● **REQUEST**:
Print, word for word, the opening line of the data below and every line after it through the line that contains "sc.view_settings.exposure = -0.03", but not the pictures.

....................

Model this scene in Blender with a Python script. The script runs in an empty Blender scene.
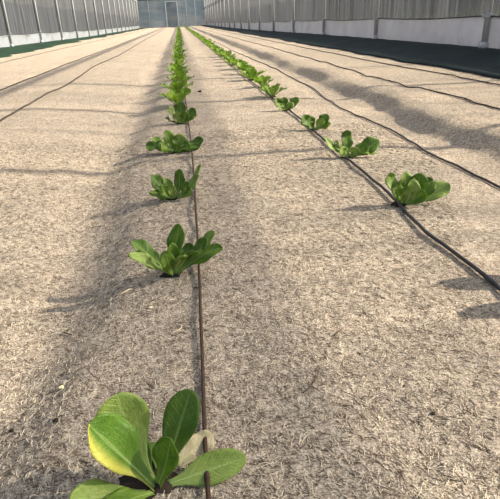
import bpy, bmesh, math, random
from mathutils import Vector, Matrix, noise as mnoise
random.seed(11)
H = 0.45                      # camera height above the bed; plan distances below are in units of H
C = bpy.context.scene.collection
sc = bpy.context.scene
sc.view_settings.view_transform = 'Standard'
sc.view_settings.look = 'None'
sc.view_settings.gamma = 1.0
sc.view_settings.use_curve_mapping = False
sc.view_settings.exposure = -0.03

# ------------------------------------------------------------------ camera
F = 520.0
VP = (178.0, 22.0); ROLL = 0.04
Yc = Vector(((VP[0]-250)/F, (VP[1]-249.5)/F, 1)).normalized()
q = Vector(((VP[0]+100-250)/F, (VP[1]-100*ROLL-249.5)/F, 1))
Uc = q.cross(Yc).normalized()
if Uc.y > 0: Uc = -Uc
Xc = Yc.cross(Uc)
CAM = Vector((0, 0, H))
M3 = Matrix(((Xc.x, -Xc.y, -Xc.z), (Yc.x, -Yc.y, -Yc.z), (Uc.x, -Uc.y, -Uc.z)))
cam_d = bpy.data.cameras.new('camera'); cam = bpy.data.objects.new('camera', cam_d); C.objects.link(cam)
cam_d.sensor_width = 36; cam_d.lens = 36*F/500; cam_d.clip_start = 0.02; cam_d.clip_end = 400
cam.matrix_world = Matrix.Translation(CAM) @ M3.to_4x4()
sc.camera = cam

def ray(px, py):
    r = Vector(((px-250)/F, (py-249.5)/F, 1))
    return Vector((r.dot(Xc), r.dot(Yc), r.dot(Uc)))

# ------------------------------------------------------------------ terrain
PROF = [(-10, .3), (-8.3, .24), (-7.4, .15), (-6.7, .07), (-6, .05), (-3, .06), (-1.9, .05), (-1.25, -.01), (-.95, -.04), (-.76, -.075),
        (-.62, -.075), (-.51, -.045), (-.39, 0), (0, .015), (.6, .02), (1.2, .015), (1.7, 0), (1.92, -.03), (2.08, -.04),
        (2.24, -.03), (2.34, .03), (2.44, .088), (2.58, .108), (3.0, .094), (3.6, .095), (4.35, .10), (4.8, .15), (5.5, .30), (6.2, .34), (9, .34)]
def lerp(a, b, t): return a+(b-a)*t
def sstep(a, b, x):
    t = max(0, min(1, (x-a)/(b-a))); return t*t*(3-2*t)
def prof(x):
    if x <= PROF[0][0]: return PROF[0][1]
    for (x0, z0), (x1, z1) in zip(PROF, PROF[1:]):
        if x <= x1: return lerp(z0, z1, (x-x0)/(x1-x0))
    return PROF[-1][1]
def terr_h(x, y):             # plan units of H
    n1 = mnoise.noise(Vector((x*.5, y*.55, 3.1)))
    n2 = mnoise.noise(Vector((x*1.6, y*1.3, 7.7)))
    side = 1.0 if (x < -.3 or x > 1.6) else .0
    xx = x + side*sstep(.3, .5, abs(x-.65)-.45)*(n1*.14+n2*.06)
    z = (prof(xx-.03)+prof(xx)+prof(xx+.03))/3
    if x > 4.3: z = .10 + (z-.10)*lerp(1, .35, sstep(10, 60, y))
    if x < -6.2: z = .05 + (z-.05)*lerp(1, .2, sstep(26, 56, y))
    z += .018*n2*(.6+1.0*(sstep(-1.3, -1., x)*(1-sstep(-.45, -.2, x))+sstep(1.6, 1.9, x)*(1-sstep(2.9, 3.2, x))))
    z += .017*mnoise.noise(Vector((x*3.2, y*2.6, 11)))*sstep(2.15, 2.4, x)*(1-sstep(3.0, 3.4, x))
    if y < 14:
        f = 1-sstep(8, 14, y)
        z += f*(.008*mnoise.noise(Vector((x*5, y*4, 1.0)))+.0035*mnoise.noise(Vector((x*14, y*12, 5.0))))
    return z
def terr(X, Y): return terr_h(X/H, Y/H)*H
def hit(px, py):              # where a line of sight meets the ground
    d = ray(px, py); z = 0
    for _ in range(12):
        t = (z-CAM.z)/d.z; P = CAM+d*t; z = .5*z+.5*terr(P.x, P.y)
    t = (z-CAM.z)/d.z; P = CAM+d*t
    return Vector((P.x, P.y, terr(P.x, P.y)))
def on_plane(px, py, Y):
    d = ray(px, py); return CAM+d*((Y-CAM.y)/d.y)

# ------------------------------------------------------------------ object helpers
def link(name, me, mat=None, parent=None):
    o = bpy.data.objects.new(name, me); C.objects.link(o)
    if mat is not None and not me.materials: me.materials.append(mat)
    if parent is not None: o.parent = parent
    return o
def obj(name, bm, mat, parent=None, smooth=True):
    me = bpy.data.meshes.new(name); bm.to_mesh(me); bm.free()
    if smooth:
        for p in me.polygons: p.use_smooth = True
    return link(name, me, mat, parent)
def tag(o, label, cat, group=None, kind=None):
    o['label'] = label; o['category'] = cat
    if group: o['group'] = group
    if kind: o['kind'] = kind
    return o
def struct(o): o['kind'] = 'structure'; return o
def empty(name, loc):
    o = bpy.data.objects.new(name, None); C.objects.link(o); o.location = loc; o.empty_display_size = .05; return o
def tube(bm, pts, rad, n=8, cap=True):
    pts = [Vector(p) for p in pts]; rings = []
    for i, p in enumerate(pts):
        T = (pts[min(i+1, len(pts)-1)]-pts[max(i-1, 0)]).normalized()
        ref = Vector((0, 0, 1)) if abs(T.z) < .9 else Vector((0, 1, 0))
        a = T.cross(ref).normalized(); b = T.cross(a).normalized()
        r = rad[i] if isinstance(rad, (list, tuple)) else rad
        rings.append([bm.verts.new(p+a*(r*math.cos(2*math.pi*k/n))+b*(r*math.sin(2*math.pi*k/n))) for k in range(n)])
    for r0, r1 in zip(rings, rings[1:]):
        for k in range(n): bm.faces.new((r0[k], r0[(k+1) % n], r1[(k+1) % n], r1[k]))
    if cap:
        bm.faces.new(rings[0][::-1]); bm.faces.new(rings[-1])
def box(bm, c, s, rz=0):
    m = Matrix.Translation(c) @ Matrix.Rotation(rz, 4, 'Z') @ Matrix.Diagonal((s[0], s[1], s[2], 1))
    bmesh.ops.create_cube(bm, size=1, matrix=m)
def grid(bm, rows):
    V = [[bm.verts.new(p) for p in r] for r in rows]
    for a, b in zip(V, V[1:]):
        for i in range(len(a)-1): bm.faces.new((a[i], a[i+1], b[i+1], b[i]))

# ------------------------------------------------------------------ material helpers
def newmat(name):
    m = bpy.data.materials.new(name); m.use_nodes = True
    nt = m.node_tree; nt.nodes.clear()
    return m, nt
def N(nt, typ, **kw):
    n = nt.nodes.new(typ)
    for k, v in kw.items():
        if k in n.inputs: n.inputs[k].default_value = v
        else: setattr(n, k, v)
    return n
def mixc(nt, fac, a, b, mode='MIX'):
    n = nt.nodes.new('ShaderNodeMix'); n.data_type = 'RGBA'; n.blend_type = mode
    for i, v in ((0, fac), (6, a), (7, b)):
        if hasattr(v, 'is_output'): nt.links.new(v, n.inputs[i])
        elif i == 0: n.inputs[0].default_value = v
        else: n.inputs[i].default_value = (*v, 1)
    return n.outputs[2]
def ramp(nt, fac, stops):
    r = nt.nodes.new('ShaderNodeValToRGB'); e = r.color_ramp.elements
    while len(e) < len(stops): e.new(.5)
    for el, (p, c) in zip(e, stops):
        el.position = p; el.color = (c, c, c, 1) if not isinstance(c, tuple) else (*c, 1)
    nt.links.new(fac, r.inputs[0]); return r.outputs[0]
def math_(nt, op, a, b=None, c=None):
    n = nt.nodes.new('ShaderNodeMath'); n.operation = op
    for i, v in enumerate((a, b, c)):
        if v is None: continue
        if hasattr(v, 'is_output'): nt.links.new(v, n.inputs[i])
        else: n.inputs[i].default_value = v
    return n.outputs[0]
def coords(nt, scale=(1, 1, 1), rot=(0, 0, 0), out='Object'):
    tc = nt.nodes.new('ShaderNodeTexCoord'); mp = nt.nodes.new('ShaderNodeMapping')
    mp.inputs['Scale'].default_value = scale; mp.inputs['Rotation'].default_value = rot
    nt.links.new(tc.outputs[out], mp.inputs[0]); return mp.outputs[0]
def noise(nt, vec, scale, detail=3, rough=.55):
    n = N(nt, 'ShaderNodeTexNoise', Scale=scale, Detail=detail, Roughness=rough)
    nt.links.new(vec, n.inputs['Vector']); return n.outputs[0]
def finish(nt, col, rough=.8, spec=.3, bump=None, bstr=.3, bdist=.002, transl=None, coverage=None):
    p = nt.nodes.new('ShaderNodeBsdfPrincipled')
    if hasattr(col, 'is_output'): nt.links.new(col, p.inputs['Base Color'])
    else: p.inputs['Base Color'].default_value = (*col, 1)
    p.inputs['Roughness'].default_value = rough; p.inputs['Specular IOR Level'].default_value = spec
    if bump is not None:
        b = N(nt, 'ShaderNodeBump', Strength=bstr, Distance=bdist); nt.links.new(bump, b.inputs['Height']); nt.links.new(b.outputs[0], p.inputs['Normal'])
    sh = p.outputs[0]
    if transl:
        t = nt.nodes.new('ShaderNodeBsdfTranslucent'); tcol, f = transl
        if hasattr(tcol, 'is_output'): nt.links.new(tcol, t.inputs[0])
        else: t.inputs[0].default_value = (*tcol, 1)
        mx = N(nt, 'ShaderNodeMixShader'); mx.inputs[0].default_value = f
        nt.links.new(sh, mx.inputs[1]); nt.links.new(t.outputs[0], mx.inputs[2]); sh = mx.outputs[0]
    if coverage is not None:
        tr = nt.nodes.new('ShaderNodeBsdfTransparent'); mx = N(nt, 'ShaderNodeMixShader')
        if hasattr(coverage, 'is_output'): nt.links.new(coverage, mx.inputs[0])
        else: mx.inputs[0].default_value = coverage
        nt.links.new(tr.outputs[0], mx.inputs[1]); nt.links.new(sh, mx.inputs[2]); sh = mx.outputs[0]
    o = nt.nodes.new('ShaderNodeOutputMaterial'); nt.links.new(sh, o.inputs[0])
def simple(name, col, rough=.7, spec=.3, nscale=30, namt=.25, bstr=.2, **kw):
    m, nt = newmat(name); n = noise(nt, coords(nt), nscale)
    c = mixc(nt, math_(nt, 'MULTIPLY', n, 1.0), tuple(v*(1-namt) for v in col), tuple(min(1, v*(1+namt)) for v in col))
    finish(nt, c, rough, spec, n, bstr, **kw); return m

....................

● **WRITTEN REPLY**:
Model this scene in Blender with a Python script. The script runs in an empty Blender scene.
import bpy, bmesh, math, random
from mathutils import Vector, Matrix, noise as mnoise
random.seed(11)
H = 0.45                      # camera height above the bed; plan distances below are in units of H
C = bpy.context.scene.collection
sc = bpy.context.scene
sc.view_settings.view_transform = 'Standard'
sc.view_settings.look = 'None'
sc.view_settings.gamma = 1.0
sc.view_settings.use_curve_mapping = False
sc.view_settings.exposure = -0.03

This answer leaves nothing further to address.